**Directions:**
Go through the listing beneath this task and return every line that carries the string "pixels".

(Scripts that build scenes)
□ □ □

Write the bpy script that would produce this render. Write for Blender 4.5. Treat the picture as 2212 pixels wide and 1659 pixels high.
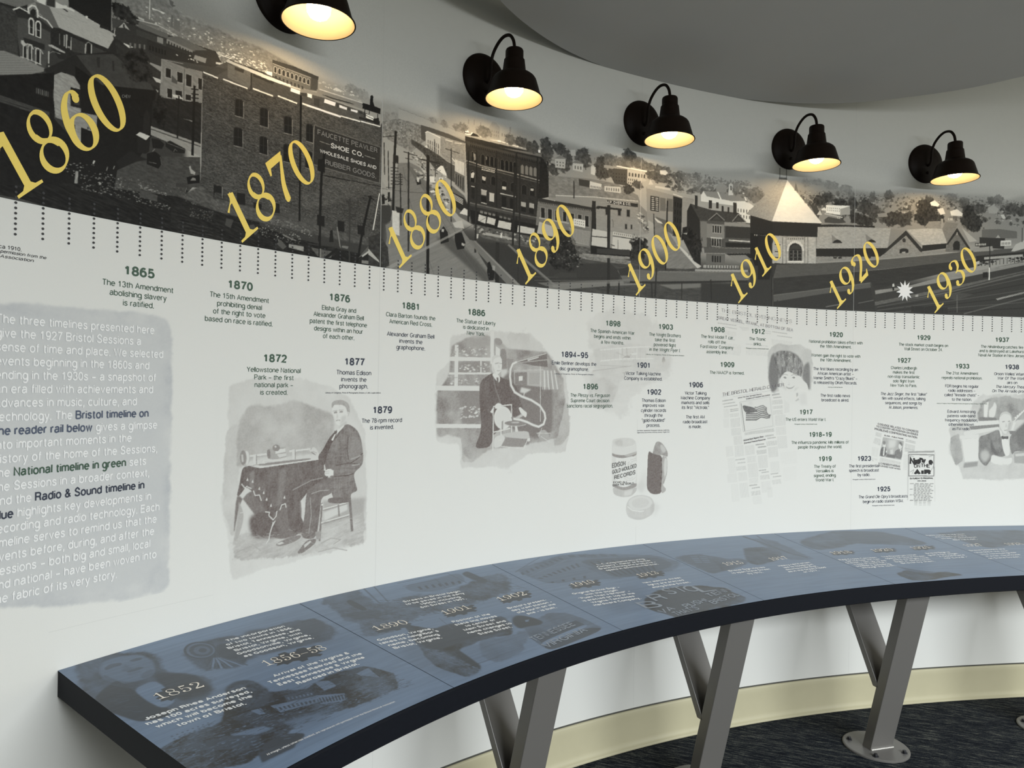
# Curved museum gallery wall with a printed history timeline, five gooseneck
# wall lamps and a blue reader rail.  Lengths are laid out in print units
# (1 unit = one year on the timeline) and scaled to metres with U.
#   s   = distance along the curved wall      z = height relative to eye level
#   off = distance from the wall into the room
import bpy, bmesh, math, random
import numpy as np
from mathutils import Vector, Matrix

U = 0.0565                       # metres per print unit
EYE = 27.6                       # eye height above the carpet, in units
SC = bpy.context.scene
COL = SC.collection
for o in list(bpy.data.objects):
    bpy.data.objects.remove(o)

# ------------------------------------------------------------------ camera
cam = bpy.data.cameras.new('camera')
cam_ob = bpy.data.objects.new('camera', cam)
COL.objects.link(cam_ob)
cam.sensor_fit = 'HORIZONTAL'
cam.sensor_width = 36.0
cam.lens = 1526.6 / 2212.0 * 36.0
cam.clip_start = 0.02
pitch, roll = 0.003223, 0.014774
_d = Vector((0, math.cos(pitch), math.sin(pitch)))
_r = Vector((1, 0, 0))
_u = _r.cross(_d)
_r2 = _r * math.cos(roll) + _u * math.sin(roll)
_u2 = _u * math.cos(roll) - _r * math.sin(roll)
cam_ob.matrix_world = Matrix(((_r2.x, _u2.x, -_d.x, 0), (_r2.y, _u2.y, -_d.y, 0),
                              (_r2.z, _u2.z, -_d.z, EYE * U), (0, 0, 0, 1)))
SC.camera = cam_ob

# ------------------------------------------------------------ light, exposure
SC.view_settings.view_transform = 'Standard'
SC.view_settings.look = 'None'
SC.view_settings.gamma = 1.0
SC.view_settings.use_curve_mapping = False
SC.view_settings.exposure = 0.30
world = bpy.data.worlds.new('world')
SC.world = world
world.use_nodes = True
world.node_tree.nodes['Background'].inputs[0].default_value = (1.0, 0.975, 0.82, 1)
world.node_tree.nodes['Background'].inputs[1].default_value = 0.78


def area_light(name, loc, target, w, h, power, color):
    d = bpy.data.lights.new(name, 'AREA')
    d.shape = 'RECTANGLE'
    d.size, d.size_y, d.energy, d.color = w, h, power, color
    o = bpy.data.objects.new(name, d)
    COL.objects.link(o)
    o.location = loc
    o.rotation_euler = (Vector(target) - Vector(loc)).to_track_quat('-Z', 'Y').to_euler()
    return o


# skylight falling steeply through the windows behind the visitor (the sky is above the
# window heads, so the light comes down into the room and leaves the upper wall dimmer)
area_light('window_daylight', (3.3, -0.9, 2.30), (3.1, -0.35, 0.0), 3.8, 1.2, 365, (0.92, 0.97, 1.0))

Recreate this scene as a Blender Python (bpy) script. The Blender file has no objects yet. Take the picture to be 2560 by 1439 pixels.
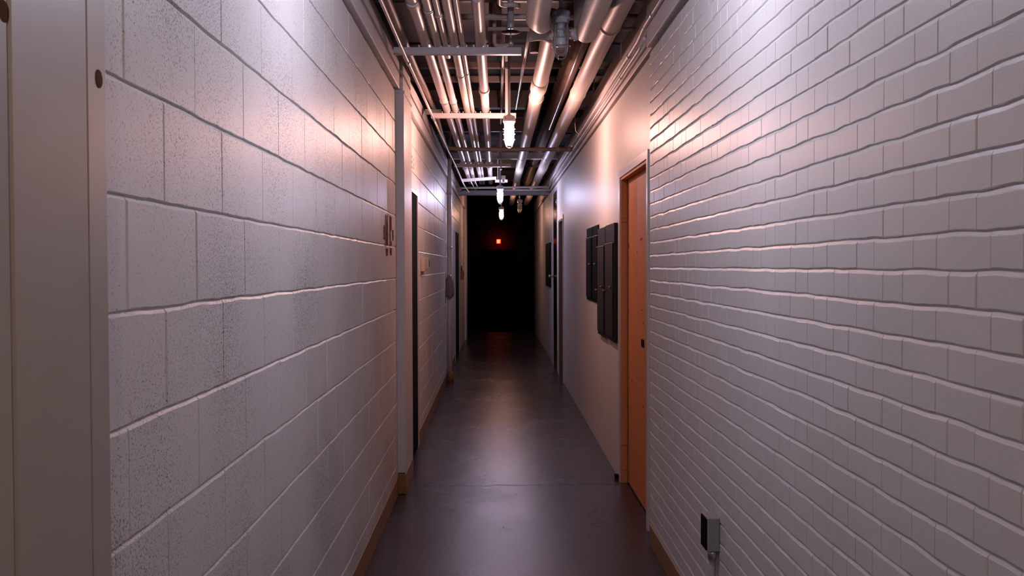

□ □ □

**Result of this exercise:**
Write the bpy script that would produce this render. Write for Blender 4.5. Treat the picture as 2212 pixels wide and 1659 pixels high.
Recreate this scene as a Blender Python (bpy) script. The Blender file has no objects yet. Take the picture to be 2560 by 1439 pixels.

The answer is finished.